Sì, molto. Anche se probabilmente ci vorrà molto tempo per vederne i risultati. Il sostegno europeo all’Ucraina dovrà riuscire a colmare il vuoto che gli Stati Uniti probabilmente lasceranno. Credo che la ripresa del sostegno militare statunitense all’Ucraina sia temporanea, e non ci sarà nessun altro massiccio pacchetto di finanziamenti da parte degli Stati Uniti. Credo che la maggior parte dei leader europei ne sia cosciente. Quindi l’Europa deve prendere l’iniziativa, sostenendo l’Ucraina economicamente e militarmente. Penso che quest’ultimo aspetto sia ovviamente il più impegnativo per l’Europa, dato lo stato dell’industria della difesa europea. Ma alcuni degli sforzi di cui si è parlato sono, a mio avviso, molto positivi. Come ad esempio la forza europea guidata dalla Francia e dal Regno Unito per assemblare una sorta di deterrente europeo o di una forza di pace in Ucraina, per garantire una deterrenza a lungo termine dopo un eventuale cessate il fuoco. Ma anche gli sforzi per fornire investimenti militari direttamente all’industria ucraina sono davvero importanti.
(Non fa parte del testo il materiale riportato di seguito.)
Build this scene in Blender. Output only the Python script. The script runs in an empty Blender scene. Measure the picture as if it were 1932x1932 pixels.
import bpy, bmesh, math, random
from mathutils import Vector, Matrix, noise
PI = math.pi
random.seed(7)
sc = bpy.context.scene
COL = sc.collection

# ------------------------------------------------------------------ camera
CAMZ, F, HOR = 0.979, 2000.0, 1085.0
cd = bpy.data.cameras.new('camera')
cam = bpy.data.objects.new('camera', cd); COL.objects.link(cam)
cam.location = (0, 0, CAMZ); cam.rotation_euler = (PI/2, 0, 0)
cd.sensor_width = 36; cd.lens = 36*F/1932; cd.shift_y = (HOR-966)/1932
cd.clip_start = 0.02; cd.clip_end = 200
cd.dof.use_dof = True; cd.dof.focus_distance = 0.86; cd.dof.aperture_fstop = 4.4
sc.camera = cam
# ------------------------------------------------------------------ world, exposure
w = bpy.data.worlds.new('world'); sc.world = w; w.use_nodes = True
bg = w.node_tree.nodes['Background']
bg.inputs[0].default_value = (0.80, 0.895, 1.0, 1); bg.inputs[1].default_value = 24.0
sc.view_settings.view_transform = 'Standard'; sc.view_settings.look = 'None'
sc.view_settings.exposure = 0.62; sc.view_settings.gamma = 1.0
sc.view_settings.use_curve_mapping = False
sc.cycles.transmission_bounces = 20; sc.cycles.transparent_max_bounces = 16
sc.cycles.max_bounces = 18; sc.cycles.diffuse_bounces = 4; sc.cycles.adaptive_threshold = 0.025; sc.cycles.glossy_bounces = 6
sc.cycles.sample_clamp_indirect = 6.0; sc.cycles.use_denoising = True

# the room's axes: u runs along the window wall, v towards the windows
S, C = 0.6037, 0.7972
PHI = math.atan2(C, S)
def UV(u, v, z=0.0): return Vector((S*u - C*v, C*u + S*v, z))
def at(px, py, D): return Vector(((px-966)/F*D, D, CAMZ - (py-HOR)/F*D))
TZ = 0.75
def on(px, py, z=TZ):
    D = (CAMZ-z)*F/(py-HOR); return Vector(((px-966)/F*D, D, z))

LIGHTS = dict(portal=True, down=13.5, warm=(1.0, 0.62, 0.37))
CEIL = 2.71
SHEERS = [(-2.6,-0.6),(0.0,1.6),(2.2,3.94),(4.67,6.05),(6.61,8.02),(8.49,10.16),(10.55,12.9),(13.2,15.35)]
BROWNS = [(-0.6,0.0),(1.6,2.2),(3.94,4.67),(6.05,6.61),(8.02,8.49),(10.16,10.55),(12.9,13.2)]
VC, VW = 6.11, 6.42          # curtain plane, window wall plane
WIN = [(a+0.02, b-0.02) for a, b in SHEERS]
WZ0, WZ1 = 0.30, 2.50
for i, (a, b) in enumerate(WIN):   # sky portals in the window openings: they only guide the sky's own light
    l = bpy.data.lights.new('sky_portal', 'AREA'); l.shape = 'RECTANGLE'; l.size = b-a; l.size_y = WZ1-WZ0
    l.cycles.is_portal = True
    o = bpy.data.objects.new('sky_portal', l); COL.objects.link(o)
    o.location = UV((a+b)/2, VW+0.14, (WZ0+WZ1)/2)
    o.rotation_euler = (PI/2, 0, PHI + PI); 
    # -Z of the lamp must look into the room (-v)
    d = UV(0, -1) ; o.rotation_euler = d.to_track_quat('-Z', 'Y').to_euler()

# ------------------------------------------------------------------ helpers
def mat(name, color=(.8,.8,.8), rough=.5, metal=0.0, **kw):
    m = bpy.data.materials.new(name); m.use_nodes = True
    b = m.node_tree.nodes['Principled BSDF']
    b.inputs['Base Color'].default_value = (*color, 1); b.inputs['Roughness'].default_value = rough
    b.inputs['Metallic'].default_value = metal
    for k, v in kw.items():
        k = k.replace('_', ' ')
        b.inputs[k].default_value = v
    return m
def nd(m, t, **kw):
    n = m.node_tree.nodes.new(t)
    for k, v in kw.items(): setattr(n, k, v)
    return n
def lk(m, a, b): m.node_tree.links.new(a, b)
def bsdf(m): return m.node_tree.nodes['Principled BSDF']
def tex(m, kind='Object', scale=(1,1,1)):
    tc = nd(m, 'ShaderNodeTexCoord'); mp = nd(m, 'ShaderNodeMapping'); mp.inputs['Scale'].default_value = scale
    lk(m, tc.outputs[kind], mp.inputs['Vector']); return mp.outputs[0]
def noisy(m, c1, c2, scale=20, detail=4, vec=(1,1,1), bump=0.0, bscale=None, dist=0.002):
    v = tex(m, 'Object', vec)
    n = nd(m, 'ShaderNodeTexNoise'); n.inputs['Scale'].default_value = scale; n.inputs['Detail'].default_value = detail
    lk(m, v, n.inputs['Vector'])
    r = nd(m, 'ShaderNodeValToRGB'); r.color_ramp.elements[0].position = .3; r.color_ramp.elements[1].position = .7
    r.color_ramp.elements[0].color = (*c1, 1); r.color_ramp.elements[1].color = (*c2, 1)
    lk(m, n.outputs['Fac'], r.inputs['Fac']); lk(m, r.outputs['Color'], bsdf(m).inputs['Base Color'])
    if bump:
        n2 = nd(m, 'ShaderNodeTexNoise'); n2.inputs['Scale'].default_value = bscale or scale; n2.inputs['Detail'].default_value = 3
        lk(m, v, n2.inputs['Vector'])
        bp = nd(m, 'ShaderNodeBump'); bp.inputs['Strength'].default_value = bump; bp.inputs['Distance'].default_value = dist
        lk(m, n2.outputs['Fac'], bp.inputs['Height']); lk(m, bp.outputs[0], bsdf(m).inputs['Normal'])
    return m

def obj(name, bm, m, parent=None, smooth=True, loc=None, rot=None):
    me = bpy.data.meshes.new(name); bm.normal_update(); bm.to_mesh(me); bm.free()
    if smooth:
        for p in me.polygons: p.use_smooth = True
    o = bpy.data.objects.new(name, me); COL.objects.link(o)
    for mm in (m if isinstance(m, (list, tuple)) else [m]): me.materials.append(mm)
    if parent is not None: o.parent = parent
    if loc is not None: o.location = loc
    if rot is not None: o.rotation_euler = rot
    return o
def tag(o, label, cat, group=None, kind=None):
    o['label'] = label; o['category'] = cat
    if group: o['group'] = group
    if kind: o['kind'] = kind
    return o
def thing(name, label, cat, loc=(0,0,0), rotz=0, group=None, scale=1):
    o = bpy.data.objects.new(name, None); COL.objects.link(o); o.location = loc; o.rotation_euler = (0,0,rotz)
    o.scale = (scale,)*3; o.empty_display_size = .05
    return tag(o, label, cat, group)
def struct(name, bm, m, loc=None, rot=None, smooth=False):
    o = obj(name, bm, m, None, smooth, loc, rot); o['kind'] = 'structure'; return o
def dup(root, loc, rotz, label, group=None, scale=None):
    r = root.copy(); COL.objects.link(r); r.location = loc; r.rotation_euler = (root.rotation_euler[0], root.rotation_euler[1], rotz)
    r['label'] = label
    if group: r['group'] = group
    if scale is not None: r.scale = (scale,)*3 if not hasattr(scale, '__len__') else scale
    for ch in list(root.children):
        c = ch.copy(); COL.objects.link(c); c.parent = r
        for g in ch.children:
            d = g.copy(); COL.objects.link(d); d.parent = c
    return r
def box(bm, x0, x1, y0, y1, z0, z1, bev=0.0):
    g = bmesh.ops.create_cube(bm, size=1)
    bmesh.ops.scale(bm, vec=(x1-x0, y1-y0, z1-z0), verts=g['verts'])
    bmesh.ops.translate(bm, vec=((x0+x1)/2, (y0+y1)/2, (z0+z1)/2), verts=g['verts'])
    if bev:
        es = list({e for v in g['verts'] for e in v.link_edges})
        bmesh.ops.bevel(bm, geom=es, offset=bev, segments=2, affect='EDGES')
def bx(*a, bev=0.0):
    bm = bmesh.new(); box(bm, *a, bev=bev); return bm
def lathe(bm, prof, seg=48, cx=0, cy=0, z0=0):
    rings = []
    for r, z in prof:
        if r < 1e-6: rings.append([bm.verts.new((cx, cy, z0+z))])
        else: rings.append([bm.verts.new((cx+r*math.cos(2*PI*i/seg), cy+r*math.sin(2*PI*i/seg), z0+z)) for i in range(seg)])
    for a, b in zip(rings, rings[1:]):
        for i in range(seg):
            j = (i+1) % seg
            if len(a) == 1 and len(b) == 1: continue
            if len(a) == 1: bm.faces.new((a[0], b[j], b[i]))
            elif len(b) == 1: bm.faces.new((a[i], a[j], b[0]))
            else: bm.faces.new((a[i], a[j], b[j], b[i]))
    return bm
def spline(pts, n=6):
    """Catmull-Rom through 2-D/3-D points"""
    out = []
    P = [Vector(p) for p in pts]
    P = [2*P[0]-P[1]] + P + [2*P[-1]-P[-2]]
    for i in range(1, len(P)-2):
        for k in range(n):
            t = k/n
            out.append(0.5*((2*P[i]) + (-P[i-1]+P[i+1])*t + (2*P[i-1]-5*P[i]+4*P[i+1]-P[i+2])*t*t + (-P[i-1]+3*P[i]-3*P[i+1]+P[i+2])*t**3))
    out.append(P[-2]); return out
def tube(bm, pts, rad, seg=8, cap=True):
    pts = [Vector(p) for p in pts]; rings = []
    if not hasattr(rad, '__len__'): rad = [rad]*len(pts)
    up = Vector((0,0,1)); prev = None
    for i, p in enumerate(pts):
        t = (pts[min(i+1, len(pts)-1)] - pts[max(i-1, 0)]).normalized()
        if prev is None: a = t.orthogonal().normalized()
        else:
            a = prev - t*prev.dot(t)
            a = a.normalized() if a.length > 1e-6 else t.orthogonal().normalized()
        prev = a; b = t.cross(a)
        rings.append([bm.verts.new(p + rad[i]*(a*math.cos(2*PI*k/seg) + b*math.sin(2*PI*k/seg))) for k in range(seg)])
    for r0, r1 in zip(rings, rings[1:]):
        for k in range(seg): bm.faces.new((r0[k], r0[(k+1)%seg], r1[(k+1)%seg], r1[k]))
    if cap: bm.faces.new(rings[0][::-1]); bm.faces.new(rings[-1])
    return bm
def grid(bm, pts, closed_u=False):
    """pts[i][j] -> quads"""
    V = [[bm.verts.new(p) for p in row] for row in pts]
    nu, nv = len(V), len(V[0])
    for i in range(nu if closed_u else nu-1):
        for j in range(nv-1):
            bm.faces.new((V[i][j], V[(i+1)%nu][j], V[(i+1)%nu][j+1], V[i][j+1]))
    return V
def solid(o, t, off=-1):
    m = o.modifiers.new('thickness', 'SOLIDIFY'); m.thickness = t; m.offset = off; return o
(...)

E per quel che riguarda l’aspetto economico?

Guarderei a un maggiore sostegno finanziario dalle risorse russe immobilizzate. Non capisco perché l’Europa, anziché limitarsi a usarli come garanzie per i prestiti, non si sia mossa per sequestrarli e impiegarli per sviluppare la resistenza economica e la sicurezza dell’Ucraina. C’è un percorso, legale, da seguire. E a mio avviso, è un percorso a basso costo capace di portare molti frutti.
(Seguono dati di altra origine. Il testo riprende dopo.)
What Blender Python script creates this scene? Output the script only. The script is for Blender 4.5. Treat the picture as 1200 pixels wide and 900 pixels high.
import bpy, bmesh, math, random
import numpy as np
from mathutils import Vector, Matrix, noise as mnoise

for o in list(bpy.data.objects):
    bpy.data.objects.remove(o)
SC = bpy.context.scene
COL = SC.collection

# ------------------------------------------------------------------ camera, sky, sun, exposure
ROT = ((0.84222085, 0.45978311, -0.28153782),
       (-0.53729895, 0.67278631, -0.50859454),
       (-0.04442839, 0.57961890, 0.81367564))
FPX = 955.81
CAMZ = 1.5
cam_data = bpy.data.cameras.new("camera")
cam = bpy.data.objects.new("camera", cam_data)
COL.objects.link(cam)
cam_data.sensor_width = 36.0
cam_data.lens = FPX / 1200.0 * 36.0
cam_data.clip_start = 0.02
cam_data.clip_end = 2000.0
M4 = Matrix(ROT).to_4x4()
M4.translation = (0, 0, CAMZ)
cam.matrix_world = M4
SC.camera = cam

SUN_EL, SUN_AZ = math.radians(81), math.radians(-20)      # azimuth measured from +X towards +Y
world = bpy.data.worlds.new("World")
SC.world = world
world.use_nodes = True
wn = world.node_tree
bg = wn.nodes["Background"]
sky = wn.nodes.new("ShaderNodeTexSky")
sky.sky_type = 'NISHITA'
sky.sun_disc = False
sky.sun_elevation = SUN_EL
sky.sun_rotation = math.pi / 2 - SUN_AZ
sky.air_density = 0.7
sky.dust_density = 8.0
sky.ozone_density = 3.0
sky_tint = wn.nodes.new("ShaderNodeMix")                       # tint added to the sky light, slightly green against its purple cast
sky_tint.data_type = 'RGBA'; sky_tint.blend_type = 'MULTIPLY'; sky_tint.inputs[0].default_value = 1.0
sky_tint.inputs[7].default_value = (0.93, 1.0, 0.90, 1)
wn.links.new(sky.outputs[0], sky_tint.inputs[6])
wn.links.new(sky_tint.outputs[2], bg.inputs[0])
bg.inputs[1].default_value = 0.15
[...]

Cosa pensa del futuro dell’architettura di sicurezza europea? Gli Stati Uniti continueranno ad essere coinvolti, anche se in misura diversa, o l’Europa cercherà di sviluppare una sorta di sistema di deterrenza che non dipenda dalle capacità militari degli Stati Uniti?
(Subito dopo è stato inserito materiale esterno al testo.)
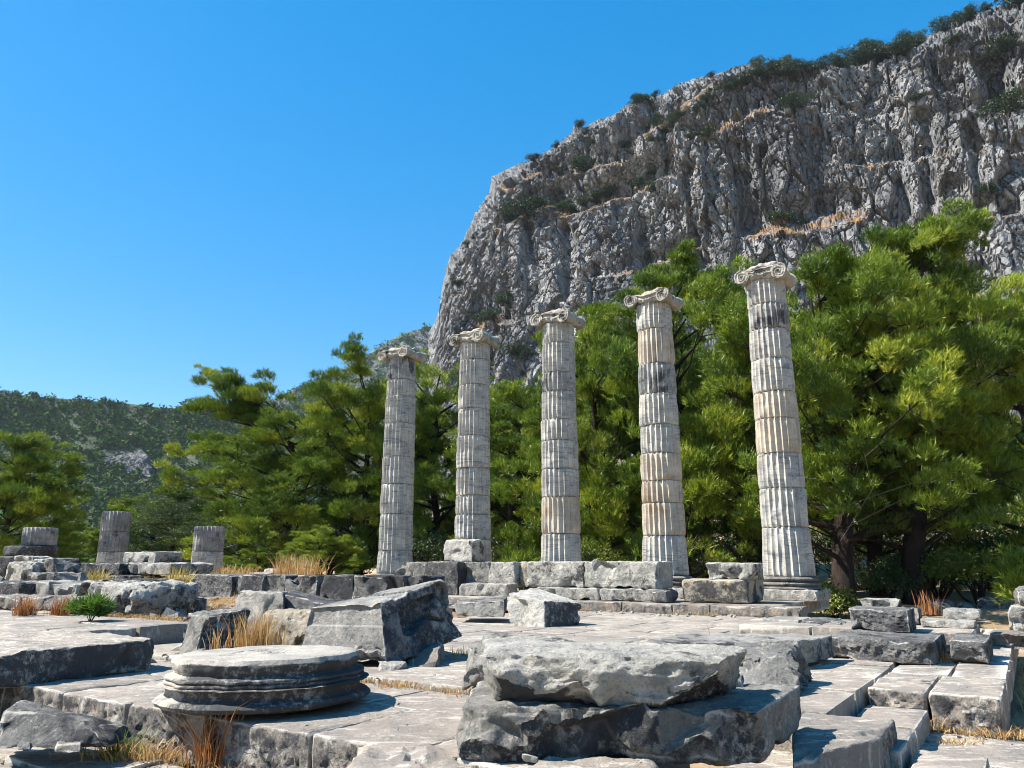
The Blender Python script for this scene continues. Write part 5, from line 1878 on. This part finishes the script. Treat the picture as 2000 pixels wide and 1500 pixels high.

Guardiamo a questa domanda attraverso diversi orizzonti temporali. Nel breve e medio termine, cioè nei prossimi tre-cinque anni, potenzialmente anche dieci, l’Europa non sarà in grado di difendersi senza gli Stati Uniti. Sia che si tratti di questioni legate all’ombrello nucleare fornito dagli Stati Uniti, che di costruire una forza militare capace, sia che si tratti di costruire armi e altri tipi di sistemi per modernizzare e far crescere le forze armate europee. Si tratta di un progetto quantomeno decennale. Va considerata anche la questione del personale, il che significa che alcuni Paesi potrebbero dover re-instituire il servizio di leva. Tutte questioni politiche molto controverse, che richiederanno molto tempo per essere affrontate. Anche se c’è la volontà politica, che sembra esserci adesso, di rendere l’Europa autonoma dal punto di vista della difesa e della sicurezza, le capacità non ci sono. Quindi a breve termine non c’è altra risposta che continuare a dipendere dagli Stati Uniti. Come dicevo, l’Europa non ha altra scelta se non quella di impegnarsi con la Casa Bianca e con l’amministrazione statunitense, perché potenzialmente si tratta di una situazione di vita o di morte. Senza l’ombrello di sicurezza degli Stati Uniti, se nei prossimi tre-cinque anni ci sarà un attacco diretto all’Europa, dalla Russia o da altri Paesi, l’Europa sarà relativamente, anche se non completamente, indifesa. Quindi penso che sia necessario pensare a questi orizzonti temporali, cioè a cosa possono fare gli alleati europei ora, e a cosa si può fare dai prossimi tre anni in poi, sviluppando davvero un piano strategico e una visione di dove l’Europa vuole essere tra dieci anni. Naturalmente, in quel momento anche la posizione degli Usa potrebbe essere cambiata. Ma se l’Europa vuole andare verso la strada dell’autonomia, che purtroppo credo sia l’unica opzione, ci vorrà molto tempo.

Se nel frattempo Washington tollererà la “dipendenza” dell’Europa…

Parlerei piuttosto di “co-dipendenza”, che non è solo quella dell’Europa nei confronti degli Stati Uniti: anche gli Stati Uniti dipendono dall’Europa in molti modi. Solo che non ne parliamo tanto. Ed è per questo che vedo l’interesse dell’Europa a continuare a impegnarsi, a continuare a costruire un’agenda positiva, ove possibile, con gli Stati Uniti, perché le conseguenze di un mancato impegno sono molto, molto pericolose.